Unwanted regrets, fresh beginnings

A Christian Science perspective on daily life.

I find that writing things down helps me organize what needs to be done. It also clarifies my thinking. I think I overdid the writing down at one point, though, when I found myself making a list of regrets. I hadn't gone far with it when I realized that instead of clarifying my thinking, it merely stirred up negative behaviors and attitudes that had been buried and should best be left behind.

Having brought them to the surface, though, I realized that I needed to do more than bury them again. I needed to expunge them from my thinking. Why let yesterday's baggage take up space that today's inspiration had a legitimate right to?

It often seems easier to ruminate over a problem or a nagging disquietude than to promptly get rid of it. We get drawn into the details – maybe the "he said, she said" aspect of things – and it's hard to let them go. But fixating on the problem only prolongs its hold on us. It's much more productive to set aside a few minutes to begin feeling the calming presence of God's thoughts, to pray for His peace, right where the clamoring seems to be.

Whatever past regret or other experience slips in to eclipse my view of my relationship with God, it comes without any authority to support it. When I resolutely refute it for what it is – simply a suggestion – it can't gain a foothold. If some unhappiness appears to gain a foothold, as the regrets had, I can reject it as not having any source in God, the one Mind. As Mind's idea, or spiritual offspring, I don't need to accept anything into my thought that isn't good or healing. As I've grown more confident of this spiritual fact, I've seen it strip negativity of any power or right to reside in my thinking.

No matter how aggressive the situation may seem to be in its clamor for attention, we can refuse it a place in our consciousness. But we can make room for prayer – as I chose to do in clearing out the unwanted regrets.

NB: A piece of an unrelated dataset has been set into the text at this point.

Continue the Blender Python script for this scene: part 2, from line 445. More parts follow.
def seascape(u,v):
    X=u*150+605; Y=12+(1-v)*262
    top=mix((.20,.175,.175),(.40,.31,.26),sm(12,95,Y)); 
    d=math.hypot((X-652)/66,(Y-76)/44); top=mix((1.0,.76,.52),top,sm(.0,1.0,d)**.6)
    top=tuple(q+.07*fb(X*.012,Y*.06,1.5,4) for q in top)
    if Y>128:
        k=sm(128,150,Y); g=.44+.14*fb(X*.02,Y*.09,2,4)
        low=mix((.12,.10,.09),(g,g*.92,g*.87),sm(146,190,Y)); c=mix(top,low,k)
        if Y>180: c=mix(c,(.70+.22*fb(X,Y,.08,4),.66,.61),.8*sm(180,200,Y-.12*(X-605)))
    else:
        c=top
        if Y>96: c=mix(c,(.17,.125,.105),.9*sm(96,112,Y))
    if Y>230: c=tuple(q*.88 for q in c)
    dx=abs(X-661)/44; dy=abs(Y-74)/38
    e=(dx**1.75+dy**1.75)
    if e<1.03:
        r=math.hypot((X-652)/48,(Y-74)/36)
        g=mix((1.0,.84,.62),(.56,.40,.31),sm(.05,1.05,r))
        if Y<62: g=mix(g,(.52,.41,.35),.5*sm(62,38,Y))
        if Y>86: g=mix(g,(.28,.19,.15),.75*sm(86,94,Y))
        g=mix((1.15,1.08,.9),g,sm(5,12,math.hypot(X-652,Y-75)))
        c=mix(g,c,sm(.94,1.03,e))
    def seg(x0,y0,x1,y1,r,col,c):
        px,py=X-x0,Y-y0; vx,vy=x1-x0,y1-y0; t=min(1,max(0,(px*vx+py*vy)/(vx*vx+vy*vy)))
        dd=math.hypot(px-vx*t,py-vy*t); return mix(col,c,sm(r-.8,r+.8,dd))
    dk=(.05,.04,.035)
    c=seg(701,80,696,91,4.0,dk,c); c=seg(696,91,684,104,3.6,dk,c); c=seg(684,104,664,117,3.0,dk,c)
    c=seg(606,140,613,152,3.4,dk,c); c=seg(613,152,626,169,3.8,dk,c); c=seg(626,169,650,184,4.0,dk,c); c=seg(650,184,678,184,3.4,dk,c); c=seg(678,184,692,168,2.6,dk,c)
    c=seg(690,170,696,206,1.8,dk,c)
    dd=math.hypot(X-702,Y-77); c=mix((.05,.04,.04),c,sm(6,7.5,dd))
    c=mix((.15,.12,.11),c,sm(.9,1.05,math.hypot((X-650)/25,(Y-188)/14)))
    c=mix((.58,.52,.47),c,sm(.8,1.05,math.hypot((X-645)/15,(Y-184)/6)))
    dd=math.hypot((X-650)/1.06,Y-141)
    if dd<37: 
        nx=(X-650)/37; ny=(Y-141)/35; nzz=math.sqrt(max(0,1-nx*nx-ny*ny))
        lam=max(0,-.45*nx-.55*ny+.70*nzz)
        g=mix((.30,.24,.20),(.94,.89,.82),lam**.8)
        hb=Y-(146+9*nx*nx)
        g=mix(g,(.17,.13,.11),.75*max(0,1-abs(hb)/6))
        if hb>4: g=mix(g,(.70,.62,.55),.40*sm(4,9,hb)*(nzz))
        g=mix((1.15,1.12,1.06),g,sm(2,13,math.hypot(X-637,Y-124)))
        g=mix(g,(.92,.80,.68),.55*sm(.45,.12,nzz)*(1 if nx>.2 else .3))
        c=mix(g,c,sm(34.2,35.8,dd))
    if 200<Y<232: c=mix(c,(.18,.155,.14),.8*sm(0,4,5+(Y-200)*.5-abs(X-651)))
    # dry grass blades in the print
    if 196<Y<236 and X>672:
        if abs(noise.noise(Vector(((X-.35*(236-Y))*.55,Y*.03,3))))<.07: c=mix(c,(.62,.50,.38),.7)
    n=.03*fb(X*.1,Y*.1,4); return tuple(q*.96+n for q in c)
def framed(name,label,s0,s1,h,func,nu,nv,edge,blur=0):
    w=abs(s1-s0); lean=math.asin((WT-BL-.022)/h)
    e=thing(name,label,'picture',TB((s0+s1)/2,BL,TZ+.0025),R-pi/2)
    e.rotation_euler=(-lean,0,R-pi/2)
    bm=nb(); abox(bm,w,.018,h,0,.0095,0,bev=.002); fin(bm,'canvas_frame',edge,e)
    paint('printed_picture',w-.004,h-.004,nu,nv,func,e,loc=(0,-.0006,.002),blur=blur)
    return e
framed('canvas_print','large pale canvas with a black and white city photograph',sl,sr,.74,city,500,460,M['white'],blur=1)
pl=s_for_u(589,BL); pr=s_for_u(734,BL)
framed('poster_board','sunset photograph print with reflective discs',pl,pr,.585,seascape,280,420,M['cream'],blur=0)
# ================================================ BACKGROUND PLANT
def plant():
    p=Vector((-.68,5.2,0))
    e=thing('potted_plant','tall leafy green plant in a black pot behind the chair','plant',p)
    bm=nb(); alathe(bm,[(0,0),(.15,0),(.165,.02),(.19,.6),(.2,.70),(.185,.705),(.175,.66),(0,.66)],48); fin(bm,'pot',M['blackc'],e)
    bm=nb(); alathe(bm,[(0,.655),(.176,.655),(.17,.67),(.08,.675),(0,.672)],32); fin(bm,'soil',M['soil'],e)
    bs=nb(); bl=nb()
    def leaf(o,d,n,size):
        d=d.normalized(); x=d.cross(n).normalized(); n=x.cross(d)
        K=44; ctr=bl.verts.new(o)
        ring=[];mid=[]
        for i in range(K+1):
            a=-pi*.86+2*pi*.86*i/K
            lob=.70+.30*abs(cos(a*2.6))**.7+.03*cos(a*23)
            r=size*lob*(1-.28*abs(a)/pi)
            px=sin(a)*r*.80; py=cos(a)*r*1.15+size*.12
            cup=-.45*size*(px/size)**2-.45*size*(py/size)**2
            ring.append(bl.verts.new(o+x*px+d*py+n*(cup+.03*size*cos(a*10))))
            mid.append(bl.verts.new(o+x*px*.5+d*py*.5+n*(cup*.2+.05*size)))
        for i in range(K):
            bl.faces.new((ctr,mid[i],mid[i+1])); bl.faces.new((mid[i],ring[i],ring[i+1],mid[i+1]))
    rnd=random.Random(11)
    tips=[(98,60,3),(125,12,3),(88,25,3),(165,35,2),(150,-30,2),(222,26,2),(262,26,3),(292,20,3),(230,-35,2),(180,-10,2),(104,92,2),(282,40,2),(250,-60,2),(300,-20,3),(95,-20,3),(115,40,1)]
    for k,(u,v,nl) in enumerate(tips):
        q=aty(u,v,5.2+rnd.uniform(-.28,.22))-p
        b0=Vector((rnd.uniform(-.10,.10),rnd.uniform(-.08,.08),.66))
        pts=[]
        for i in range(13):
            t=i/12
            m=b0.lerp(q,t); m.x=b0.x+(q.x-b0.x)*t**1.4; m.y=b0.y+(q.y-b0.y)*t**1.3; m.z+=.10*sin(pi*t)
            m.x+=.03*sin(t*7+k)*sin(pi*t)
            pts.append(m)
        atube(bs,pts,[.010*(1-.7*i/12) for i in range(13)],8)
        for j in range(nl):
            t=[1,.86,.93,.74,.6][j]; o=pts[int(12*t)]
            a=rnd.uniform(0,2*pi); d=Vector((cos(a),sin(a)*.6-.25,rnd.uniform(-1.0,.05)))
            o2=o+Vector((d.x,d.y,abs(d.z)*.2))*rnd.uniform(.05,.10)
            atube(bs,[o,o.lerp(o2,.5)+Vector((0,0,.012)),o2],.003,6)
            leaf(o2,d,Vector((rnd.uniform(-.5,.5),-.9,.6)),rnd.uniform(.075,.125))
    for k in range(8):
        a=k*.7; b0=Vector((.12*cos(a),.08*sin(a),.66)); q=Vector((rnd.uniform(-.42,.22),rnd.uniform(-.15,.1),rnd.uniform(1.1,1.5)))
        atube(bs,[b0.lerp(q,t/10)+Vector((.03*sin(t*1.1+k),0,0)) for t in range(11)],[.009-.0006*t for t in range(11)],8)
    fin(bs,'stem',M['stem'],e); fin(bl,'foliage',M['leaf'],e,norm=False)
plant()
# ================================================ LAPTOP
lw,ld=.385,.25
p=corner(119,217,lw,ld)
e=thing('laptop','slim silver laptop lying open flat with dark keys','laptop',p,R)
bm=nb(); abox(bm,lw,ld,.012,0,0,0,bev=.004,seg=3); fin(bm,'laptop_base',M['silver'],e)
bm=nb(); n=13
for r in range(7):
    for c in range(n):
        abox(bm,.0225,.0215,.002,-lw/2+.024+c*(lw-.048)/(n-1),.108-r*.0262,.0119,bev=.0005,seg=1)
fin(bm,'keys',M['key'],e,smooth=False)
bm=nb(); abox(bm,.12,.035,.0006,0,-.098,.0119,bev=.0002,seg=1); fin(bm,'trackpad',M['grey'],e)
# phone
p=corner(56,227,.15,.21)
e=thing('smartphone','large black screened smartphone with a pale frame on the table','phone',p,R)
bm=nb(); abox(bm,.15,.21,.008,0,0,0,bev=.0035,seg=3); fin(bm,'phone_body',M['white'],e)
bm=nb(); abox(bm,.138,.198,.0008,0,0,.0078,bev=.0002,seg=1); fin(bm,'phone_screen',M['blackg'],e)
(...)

A hymn with words by James Montgomery, one of nine of his that appear in the "Christian Science Hymnal" (No. 284), defined the prayer that I was beginning to feel:

Prayer is the heart's sincere desire,
Uttered or unexpressed;
The motion of a hidden fire
That trembles in the breast.
Prayer is the simplest form of speech
That infant lips can try;
And prayer's sublimest strain doth reach
The Majesty on high.

With the assurance contained in that last statement, I prayed for the desire to turn away from dwelling on these past regrets, whether they seemed significant or not, and to feel God's presence with me right then. I was encouraged when the idea came that none of the things I regretted doing had been repeated. I even recalled several opportunities for restitution. Viewed in this way, my list had become a reminder of lessons well learned. I could go forward, unburdened by the fruitless ponderings I'd let take hold in my thinking.

Each day holds out the promise of fresh beginnings. Why be weighed down by yesterday's baggage, whether regrets, lost opportunities, wrong decisions, or simply things you think you should have done, but didn't? You can keep alive the "sincere desire" found in the hymn by making restitution where needed and taking hold of today with renewed conviction of God's ever-presence in your life. I've made a pact with myself to keep focused on God and to accept the good that acknowledging His presence brings to each of my days.

With these new insights, I tore up the regret list and dropped the pieces into the wastebasket where they belonged. The day looked brighter already!